Helping hand for bankrupts


I REFER to the latest bankruptcy threshold of RM100,000 in the recently amended Insolvency Act 1967 (Act 360).

Raising the threshold in order to prevent bankruptcy is only part of the solution. There has to be an effective mechanism to prevent and rescue people from bankruptcy as well.

Although 13 amendments have already been made to the Insolvency Act, this law as a whole needs an overhaul.

Besides annulment, the “second chance” opportunity of discharge under Sections 33, 33A and 33C of the Act does not differentiate or make any provisions whatsoever for young bankrupts between the ages of 25 and 44.

Furthermore, there is no provision for people who were declared bankrupt prior to 2017.

The second chance for bankrupts to re-start only begins after the person has obtained his discharge under the said Act. Between the time when the bankruptcy order is made and when the bankrupt is discharged, there exists a dark period for him.

During this period, a bankrupt has to pay a fixed monthly instalment into his insolvency estate, have his property sold and pay the dividends to his creditors from his insolvency estate on a pari passu (equal footing) basis.

This dark period may last a long time and would cause real suffering to the bankrupt.

The problem could be overcome by identifying “potential bankrupts” and assisting them in the post adjudication order period.
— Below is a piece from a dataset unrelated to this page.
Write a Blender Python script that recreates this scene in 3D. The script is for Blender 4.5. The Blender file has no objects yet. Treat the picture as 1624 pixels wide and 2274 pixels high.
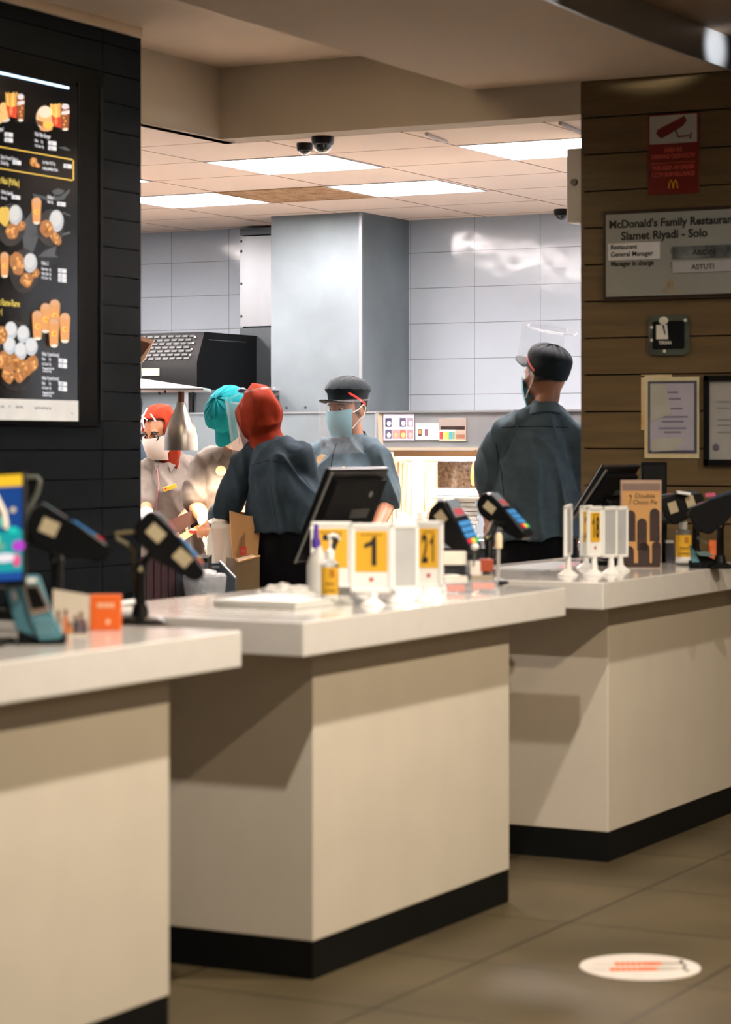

The Credit Counselling and Debt Management Agency (AKPK), which helps individuals to take control of their financial situation, should be given more power to handle this matter. It only has an advisory role now.

Potential bankrupts should be categorised as:

> Sustainable;

> Middle; and

> Unsustainable (chronic abuser) or bankrupts prior to the amendment of the Act.

AKPK would have to identify potential bankrupts from specific categories like credit card debts, personal loans, car loans and small business loans.

If these individuals begin to accumulate debts and are found to fall under the “sustainable” or “middle” category, AKPK could take charge of their finances and prevent them from being brought to court for judgement and later declared bankrupt.

If a person falls under the “chronic abuser” category or is bankrupt prior to the amendment, he will have to go through the normal process of bankruptcy but should be given a rescue mechanism.

This experience will perhaps teach these individuals to be cautious in their financial matters, but they must be reintegrated into work or business. In this case, the second chance begins during the dark period and not after the discharge from bankruptcy has been obtained.

Under the watchful eyes of the AKPK or a similar agency, and with the consent of the director-general of Insolvency, deserving talented young bankrupts could be given skills training or financial grants to allow them to start small businesses and earn incomes to contribute towards their insolvency estate.

This is a win-win situation for the bankrupts and their creditors.